O reinado do Altino Arantes durou até 1966, ano da inauguração do Mirante do Vale, no lado oposto do Vale do Anhangabaú. O prédio comercial tem 51 andares e 170 metros de altura.
Aline Nasralla explica que quando o Mirante do Vale surgiu, a verticalização da cidade já era um fato, diminuindo as polêmicas sobre suas dimensões. Os altos prédios do centro da cidade seriam uma afirmação de uma cidade moderna, que se tornaria a metrópole que é hoje.
No final da década de 90, São Paulo debateu o projeto de construir o que seria então o maior prédio do mundo, o “Maharishi São Paulo Tower”. Com 108 andares e 510 metros de altura, o ousado projeto teria como endereço o bairro do Pari, também na região central. Polêmicas e até uma acusação de cobrança de propina atravancaram o projeto que nunca saiu do papel.
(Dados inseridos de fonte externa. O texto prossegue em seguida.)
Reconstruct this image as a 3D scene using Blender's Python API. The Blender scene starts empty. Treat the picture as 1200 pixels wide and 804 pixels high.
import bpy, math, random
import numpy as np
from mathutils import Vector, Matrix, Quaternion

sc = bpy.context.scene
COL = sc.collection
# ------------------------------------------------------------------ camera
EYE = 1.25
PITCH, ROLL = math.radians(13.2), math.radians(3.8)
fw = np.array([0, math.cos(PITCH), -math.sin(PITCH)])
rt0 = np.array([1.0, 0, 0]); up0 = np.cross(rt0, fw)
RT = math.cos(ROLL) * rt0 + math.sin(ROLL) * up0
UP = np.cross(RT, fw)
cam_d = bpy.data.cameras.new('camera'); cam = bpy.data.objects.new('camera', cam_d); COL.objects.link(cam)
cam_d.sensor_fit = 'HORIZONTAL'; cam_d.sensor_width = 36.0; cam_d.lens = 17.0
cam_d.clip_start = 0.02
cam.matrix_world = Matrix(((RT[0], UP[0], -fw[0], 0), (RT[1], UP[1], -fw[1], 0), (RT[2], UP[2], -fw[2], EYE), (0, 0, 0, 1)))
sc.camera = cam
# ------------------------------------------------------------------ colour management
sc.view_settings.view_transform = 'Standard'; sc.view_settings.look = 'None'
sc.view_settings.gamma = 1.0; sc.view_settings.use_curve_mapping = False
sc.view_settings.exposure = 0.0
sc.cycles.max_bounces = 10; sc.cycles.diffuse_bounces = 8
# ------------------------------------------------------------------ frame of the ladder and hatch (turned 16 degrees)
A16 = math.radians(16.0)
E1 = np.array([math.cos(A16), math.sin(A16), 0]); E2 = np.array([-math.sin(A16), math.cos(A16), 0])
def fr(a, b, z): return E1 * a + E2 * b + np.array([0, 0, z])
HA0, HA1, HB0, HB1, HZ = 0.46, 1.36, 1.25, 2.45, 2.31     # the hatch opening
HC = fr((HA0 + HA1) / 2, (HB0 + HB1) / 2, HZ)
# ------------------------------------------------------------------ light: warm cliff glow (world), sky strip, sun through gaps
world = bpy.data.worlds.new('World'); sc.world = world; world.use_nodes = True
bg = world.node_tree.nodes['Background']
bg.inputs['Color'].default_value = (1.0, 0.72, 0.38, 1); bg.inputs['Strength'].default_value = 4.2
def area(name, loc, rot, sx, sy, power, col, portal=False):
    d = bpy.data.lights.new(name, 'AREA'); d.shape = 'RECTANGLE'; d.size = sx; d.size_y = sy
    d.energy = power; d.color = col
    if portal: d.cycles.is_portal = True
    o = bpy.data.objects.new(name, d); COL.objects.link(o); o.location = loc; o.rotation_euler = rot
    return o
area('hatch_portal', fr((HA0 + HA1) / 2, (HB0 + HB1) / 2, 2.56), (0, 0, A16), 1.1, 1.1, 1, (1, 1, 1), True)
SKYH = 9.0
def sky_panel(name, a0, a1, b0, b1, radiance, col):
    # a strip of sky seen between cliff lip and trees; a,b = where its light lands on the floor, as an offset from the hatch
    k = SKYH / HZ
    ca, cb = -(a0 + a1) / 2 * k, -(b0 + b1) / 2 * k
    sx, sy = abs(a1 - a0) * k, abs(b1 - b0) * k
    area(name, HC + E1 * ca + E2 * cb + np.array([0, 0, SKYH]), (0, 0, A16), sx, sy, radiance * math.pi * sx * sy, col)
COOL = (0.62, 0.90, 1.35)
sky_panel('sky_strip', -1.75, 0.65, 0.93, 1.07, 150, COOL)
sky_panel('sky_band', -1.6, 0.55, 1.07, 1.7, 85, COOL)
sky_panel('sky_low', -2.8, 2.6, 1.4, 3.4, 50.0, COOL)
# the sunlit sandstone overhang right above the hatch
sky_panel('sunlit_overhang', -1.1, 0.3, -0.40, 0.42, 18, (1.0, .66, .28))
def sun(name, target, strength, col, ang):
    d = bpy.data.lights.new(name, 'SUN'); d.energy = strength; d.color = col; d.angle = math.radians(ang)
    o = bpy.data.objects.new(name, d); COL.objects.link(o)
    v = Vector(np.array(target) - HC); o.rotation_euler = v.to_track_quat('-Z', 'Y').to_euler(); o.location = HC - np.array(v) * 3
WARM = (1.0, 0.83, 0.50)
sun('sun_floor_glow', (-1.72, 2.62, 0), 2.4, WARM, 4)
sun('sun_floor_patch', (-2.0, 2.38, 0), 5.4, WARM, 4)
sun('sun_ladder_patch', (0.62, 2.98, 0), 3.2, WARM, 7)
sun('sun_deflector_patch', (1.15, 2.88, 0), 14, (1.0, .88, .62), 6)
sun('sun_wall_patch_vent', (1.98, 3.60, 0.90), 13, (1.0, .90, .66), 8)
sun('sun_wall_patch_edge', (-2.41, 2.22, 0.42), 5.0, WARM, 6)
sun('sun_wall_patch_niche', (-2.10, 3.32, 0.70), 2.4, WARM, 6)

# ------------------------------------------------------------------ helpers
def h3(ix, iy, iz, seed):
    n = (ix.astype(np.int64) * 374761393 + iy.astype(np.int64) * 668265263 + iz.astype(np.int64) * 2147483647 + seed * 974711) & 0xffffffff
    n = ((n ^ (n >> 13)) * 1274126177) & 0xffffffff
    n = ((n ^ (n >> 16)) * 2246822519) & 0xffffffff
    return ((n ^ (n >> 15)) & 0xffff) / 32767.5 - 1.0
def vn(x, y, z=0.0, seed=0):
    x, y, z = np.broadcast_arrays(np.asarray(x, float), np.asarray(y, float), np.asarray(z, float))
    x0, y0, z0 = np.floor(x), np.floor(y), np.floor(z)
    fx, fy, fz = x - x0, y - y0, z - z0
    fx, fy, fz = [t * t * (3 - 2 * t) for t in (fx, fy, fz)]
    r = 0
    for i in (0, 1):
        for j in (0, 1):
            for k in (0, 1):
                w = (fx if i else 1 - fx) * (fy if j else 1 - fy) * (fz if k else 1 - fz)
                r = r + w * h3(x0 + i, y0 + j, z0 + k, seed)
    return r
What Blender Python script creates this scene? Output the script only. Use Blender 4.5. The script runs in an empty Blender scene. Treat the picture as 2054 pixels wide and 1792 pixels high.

Assim, o título de mais alto da cidade do “Mirante do Vale” perdurou até este ano, sendo ultrapassado pelo “Platina 220”. Ainda assim, São Paulo está longe de ter o prédio mais alto do país, posto hoje ocupado pelo Yachthouse by Pininfarina e seus 281 metros, em Balneário Camboriú, em Santa Catarina. Em Dubai, nos Emirados Árabes, o Burj Khalifa vai ainda mais além, com 828 metros de altura.